**WORK TO COMPLETE**
Set down all of the data exactly as it appears.
## START SOURCE EXCERPT
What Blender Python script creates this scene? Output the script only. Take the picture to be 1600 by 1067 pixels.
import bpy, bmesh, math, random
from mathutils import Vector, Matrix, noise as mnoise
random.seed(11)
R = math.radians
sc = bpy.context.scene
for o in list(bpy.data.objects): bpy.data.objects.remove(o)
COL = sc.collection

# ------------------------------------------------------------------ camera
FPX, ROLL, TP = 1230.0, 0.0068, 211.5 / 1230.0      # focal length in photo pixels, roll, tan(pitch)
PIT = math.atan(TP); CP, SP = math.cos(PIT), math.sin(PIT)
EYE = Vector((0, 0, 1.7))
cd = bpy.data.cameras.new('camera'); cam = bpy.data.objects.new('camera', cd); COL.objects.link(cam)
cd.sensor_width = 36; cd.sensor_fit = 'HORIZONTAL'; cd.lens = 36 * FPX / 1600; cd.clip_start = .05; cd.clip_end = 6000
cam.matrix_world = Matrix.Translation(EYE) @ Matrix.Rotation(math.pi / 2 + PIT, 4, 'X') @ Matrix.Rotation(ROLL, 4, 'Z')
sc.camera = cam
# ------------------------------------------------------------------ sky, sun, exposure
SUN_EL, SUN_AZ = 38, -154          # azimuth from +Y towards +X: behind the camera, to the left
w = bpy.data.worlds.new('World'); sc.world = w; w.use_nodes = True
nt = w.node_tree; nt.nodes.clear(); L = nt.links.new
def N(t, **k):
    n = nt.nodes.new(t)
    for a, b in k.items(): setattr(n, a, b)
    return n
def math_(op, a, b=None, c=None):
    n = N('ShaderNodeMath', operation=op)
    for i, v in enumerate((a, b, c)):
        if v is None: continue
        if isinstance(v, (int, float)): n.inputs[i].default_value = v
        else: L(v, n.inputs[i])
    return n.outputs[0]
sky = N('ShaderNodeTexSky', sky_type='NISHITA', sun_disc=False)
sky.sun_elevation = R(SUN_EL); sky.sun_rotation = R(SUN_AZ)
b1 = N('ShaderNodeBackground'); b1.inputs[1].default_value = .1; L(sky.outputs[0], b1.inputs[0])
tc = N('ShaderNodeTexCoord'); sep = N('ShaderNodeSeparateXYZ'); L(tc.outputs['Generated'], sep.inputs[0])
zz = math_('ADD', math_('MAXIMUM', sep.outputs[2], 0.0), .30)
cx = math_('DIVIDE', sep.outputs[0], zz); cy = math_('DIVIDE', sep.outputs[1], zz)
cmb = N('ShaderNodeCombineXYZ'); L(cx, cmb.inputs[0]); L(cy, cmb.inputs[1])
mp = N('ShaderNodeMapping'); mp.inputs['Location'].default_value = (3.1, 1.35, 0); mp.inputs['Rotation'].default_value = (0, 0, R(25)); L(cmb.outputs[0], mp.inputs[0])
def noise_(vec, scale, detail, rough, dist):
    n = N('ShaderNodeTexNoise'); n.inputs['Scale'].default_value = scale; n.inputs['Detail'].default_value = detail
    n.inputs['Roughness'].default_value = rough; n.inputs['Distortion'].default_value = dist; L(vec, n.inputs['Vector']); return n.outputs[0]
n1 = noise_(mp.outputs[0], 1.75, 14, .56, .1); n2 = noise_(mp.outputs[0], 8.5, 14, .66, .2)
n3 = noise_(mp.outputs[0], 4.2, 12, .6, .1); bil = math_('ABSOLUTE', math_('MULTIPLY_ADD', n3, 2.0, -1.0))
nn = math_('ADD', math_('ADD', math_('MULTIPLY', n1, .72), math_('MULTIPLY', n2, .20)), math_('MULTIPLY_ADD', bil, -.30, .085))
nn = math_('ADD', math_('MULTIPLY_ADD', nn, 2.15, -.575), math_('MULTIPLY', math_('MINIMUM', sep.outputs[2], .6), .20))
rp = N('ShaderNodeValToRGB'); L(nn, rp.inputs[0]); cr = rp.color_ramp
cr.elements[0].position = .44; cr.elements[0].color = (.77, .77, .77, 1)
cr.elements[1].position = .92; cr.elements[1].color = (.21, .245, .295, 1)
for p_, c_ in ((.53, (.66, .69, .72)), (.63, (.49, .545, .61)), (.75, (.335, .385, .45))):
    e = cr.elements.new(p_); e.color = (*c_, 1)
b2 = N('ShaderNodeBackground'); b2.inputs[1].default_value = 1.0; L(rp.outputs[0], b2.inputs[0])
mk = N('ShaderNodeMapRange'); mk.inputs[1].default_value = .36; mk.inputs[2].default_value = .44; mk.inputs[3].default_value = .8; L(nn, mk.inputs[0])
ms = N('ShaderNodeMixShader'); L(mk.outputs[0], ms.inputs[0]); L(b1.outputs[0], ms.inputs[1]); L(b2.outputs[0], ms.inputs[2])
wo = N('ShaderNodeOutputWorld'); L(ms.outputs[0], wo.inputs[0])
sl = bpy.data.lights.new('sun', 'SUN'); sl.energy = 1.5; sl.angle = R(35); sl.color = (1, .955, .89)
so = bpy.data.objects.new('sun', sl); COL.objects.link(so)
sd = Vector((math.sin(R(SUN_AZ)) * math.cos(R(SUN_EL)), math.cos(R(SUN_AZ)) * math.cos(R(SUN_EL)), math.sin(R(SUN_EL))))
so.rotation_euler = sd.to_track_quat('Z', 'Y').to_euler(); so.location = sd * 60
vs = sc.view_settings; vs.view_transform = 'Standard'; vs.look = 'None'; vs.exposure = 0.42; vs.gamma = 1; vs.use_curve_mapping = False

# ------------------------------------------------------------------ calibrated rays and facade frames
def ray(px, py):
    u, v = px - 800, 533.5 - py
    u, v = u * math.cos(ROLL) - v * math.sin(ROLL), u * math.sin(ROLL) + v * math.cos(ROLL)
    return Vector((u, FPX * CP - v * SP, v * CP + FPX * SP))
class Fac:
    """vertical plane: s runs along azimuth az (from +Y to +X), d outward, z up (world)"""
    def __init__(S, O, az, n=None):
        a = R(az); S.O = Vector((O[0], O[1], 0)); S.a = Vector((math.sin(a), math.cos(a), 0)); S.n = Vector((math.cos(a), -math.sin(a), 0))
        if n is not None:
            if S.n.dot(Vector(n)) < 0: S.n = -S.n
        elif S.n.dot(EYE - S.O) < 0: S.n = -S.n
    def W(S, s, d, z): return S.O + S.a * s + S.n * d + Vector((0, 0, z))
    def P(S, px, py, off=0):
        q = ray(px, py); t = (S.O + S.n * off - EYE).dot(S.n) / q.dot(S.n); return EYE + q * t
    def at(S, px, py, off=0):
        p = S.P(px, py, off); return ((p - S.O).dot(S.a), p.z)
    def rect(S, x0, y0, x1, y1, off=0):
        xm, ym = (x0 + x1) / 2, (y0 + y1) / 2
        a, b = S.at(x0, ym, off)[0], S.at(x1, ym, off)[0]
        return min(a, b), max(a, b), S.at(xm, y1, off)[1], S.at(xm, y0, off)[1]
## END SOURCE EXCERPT
**REPLY**
What Blender Python script creates this scene? Output the script only. Take the picture to be 1600 by 1067 pixels.
import bpy, bmesh, math, random
from mathutils import Vector, Matrix, noise as mnoise
random.seed(11)
R = math.radians
sc = bpy.context.scene
for o in list(bpy.data.objects): bpy.data.objects.remove(o)
COL = sc.collection

# ------------------------------------------------------------------ camera
FPX, ROLL, TP = 1230.0, 0.0068, 211.5 / 1230.0      # focal length in photo pixels, roll, tan(pitch)
PIT = math.atan(TP); CP, SP = math.cos(PIT), math.sin(PIT)
EYE = Vector((0, 0, 1.7))
cd = bpy.data.cameras.new('camera'); cam = bpy.data.objects.new('camera', cd); COL.objects.link(cam)
cd.sensor_width = 36; cd.sensor_fit = 'HORIZONTAL'; cd.lens = 36 * FPX / 1600; cd.clip_start = .05; cd.clip_end = 6000
cam.matrix_world = Matrix.Translation(EYE) @ Matrix.Rotation(math.pi / 2 + PIT, 4, 'X') @ Matrix.Rotation(ROLL, 4, 'Z')
sc.camera = cam
# ------------------------------------------------------------------ sky, sun, exposure
SUN_EL, SUN_AZ = 38, -154          # azimuth from +Y towards +X: behind the camera, to the left
w = bpy.data.worlds.new('World'); sc.world = w; w.use_nodes = True
nt = w.node_tree; nt.nodes.clear(); L = nt.links.new
def N(t, **k):
    n = nt.nodes.new(t)
    for a, b in k.items(): setattr(n, a, b)
    return n
def math_(op, a, b=None, c=None):
    n = N('ShaderNodeMath', operation=op)
    for i, v in enumerate((a, b, c)):
        if v is None: continue
        if isinstance(v, (int, float)): n.inputs[i].default_value = v
        else: L(v, n.inputs[i])
    return n.outputs[0]
sky = N('ShaderNodeTexSky', sky_type='NISHITA', sun_disc=False)
sky.sun_elevation = R(SUN_EL); sky.sun_rotation = R(SUN_AZ)
b1 = N('ShaderNodeBackground'); b1.inputs[1].default_value = .1; L(sky.outputs[0], b1.inputs[0])
tc = N('ShaderNodeTexCoord'); sep = N('ShaderNodeSeparateXYZ'); L(tc.outputs['Generated'], sep.inputs[0])
zz = math_('ADD', math_('MAXIMUM', sep.outputs[2], 0.0), .30)
cx = math_('DIVIDE', sep.outputs[0], zz); cy = math_('DIVIDE', sep.outputs[1], zz)
cmb = N('ShaderNodeCombineXYZ'); L(cx, cmb.inputs[0]); L(cy, cmb.inputs[1])
mp = N('ShaderNodeMapping'); mp.inputs['Location'].default_value = (3.1, 1.35, 0); mp.inputs['Rotation'].default_value = (0, 0, R(25)); L(cmb.outputs[0], mp.inputs[0])
def noise_(vec, scale, detail, rough, dist):
    n = N('ShaderNodeTexNoise'); n.inputs['Scale'].default_value = scale; n.inputs['Detail'].default_value = detail
    n.inputs['Roughness'].default_value = rough; n.inputs['Distortion'].default_value = dist; L(vec, n.inputs['Vector']); return n.outputs[0]
n1 = noise_(mp.outputs[0], 1.75, 14, .56, .1); n2 = noise_(mp.outputs[0], 8.5, 14, .66, .2)
n3 = noise_(mp.outputs[0], 4.2, 12, .6, .1); bil = math_('ABSOLUTE', math_('MULTIPLY_ADD', n3, 2.0, -1.0))
nn = math_('ADD', math_('ADD', math_('MULTIPLY', n1, .72), math_('MULTIPLY', n2, .20)), math_('MULTIPLY_ADD', bil, -.30, .085))
nn = math_('ADD', math_('MULTIPLY_ADD', nn, 2.15, -.575), math_('MULTIPLY', math_('MINIMUM', sep.outputs[2], .6), .20))
rp = N('ShaderNodeValToRGB'); L(nn, rp.inputs[0]); cr = rp.color_ramp
cr.elements[0].position = .44; cr.elements[0].color = (.77, .77, .77, 1)
cr.elements[1].position = .92; cr.elements[1].color = (.21, .245, .295, 1)
for p_, c_ in ((.53, (.66, .69, .72)), (.63, (.49, .545, .61)), (.75, (.335, .385, .45))):
    e = cr.elements.new(p_); e.color = (*c_, 1)
b2 = N('ShaderNodeBackground'); b2.inputs[1].default_value = 1.0; L(rp.outputs[0], b2.inputs[0])
mk = N('ShaderNodeMapRange'); mk.inputs[1].default_value = .36; mk.inputs[2].default_value = .44; mk.inputs[3].default_value = .8; L(nn, mk.inputs[0])
ms = N('ShaderNodeMixShader'); L(mk.outputs[0], ms.inputs[0]); L(b1.outputs[0], ms.inputs[1]); L(b2.outputs[0], ms.inputs[2])
wo = N('ShaderNodeOutputWorld'); L(ms.outputs[0], wo.inputs[0])
sl = bpy.data.lights.new('sun', 'SUN'); sl.energy = 1.5; sl.angle = R(35); sl.color = (1, .955, .89)
so = bpy.data.objects.new('sun', sl); COL.objects.link(so)
sd = Vector((math.sin(R(SUN_AZ)) * math.cos(R(SUN_EL)), math.cos(R(SUN_AZ)) * math.cos(R(SUN_EL)), math.sin(R(SUN_EL))))
so.rotation_euler = sd.to_track_quat('Z', 'Y').to_euler(); so.location = sd * 60
vs = sc.view_settings; vs.view_transform = 'Standard'; vs.look = 'None'; vs.exposure = 0.42; vs.gamma = 1; vs.use_curve_mapping = False

# ------------------------------------------------------------------ calibrated rays and facade frames
def ray(px, py):
    u, v = px - 800, 533.5 - py
    u, v = u * math.cos(ROLL) - v * math.sin(ROLL), u * math.sin(ROLL) + v * math.cos(ROLL)
    return Vector((u, FPX * CP - v * SP, v * CP + FPX * SP))
class Fac:
    """vertical plane: s runs along azimuth az (from +Y to +X), d outward, z up (world)"""
    def __init__(S, O, az, n=None):
        a = R(az); S.O = Vector((O[0], O[1], 0)); S.a = Vector((math.sin(a), math.cos(a), 0)); S.n = Vector((math.cos(a), -math.sin(a), 0))
        if n is not None:
            if S.n.dot(Vector(n)) < 0: S.n = -S.n
        elif S.n.dot(EYE - S.O) < 0: S.n = -S.n
    def W(S, s, d, z): return S.O + S.a * s + S.n * d + Vector((0, 0, z))
    def P(S, px, py, off=0):
        q = ray(px, py); t = (S.O + S.n * off - EYE).dot(S.n) / q.dot(S.n); return EYE + q * t
    def at(S, px, py, off=0):
        p = S.P(px, py, off); return ((p - S.O).dot(S.a), p.z)
    def rect(S, x0, y0, x1, y1, off=0):
        xm, ym = (x0 + x1) / 2, (y0 + y1) / 2
        a, b = S.at(x0, ym, off)[0], S.at(x1, ym, off)[0]
        return min(a, b), max(a, b), S.at(xm, y1, off)[1], S.at(xm, y0, off)[1]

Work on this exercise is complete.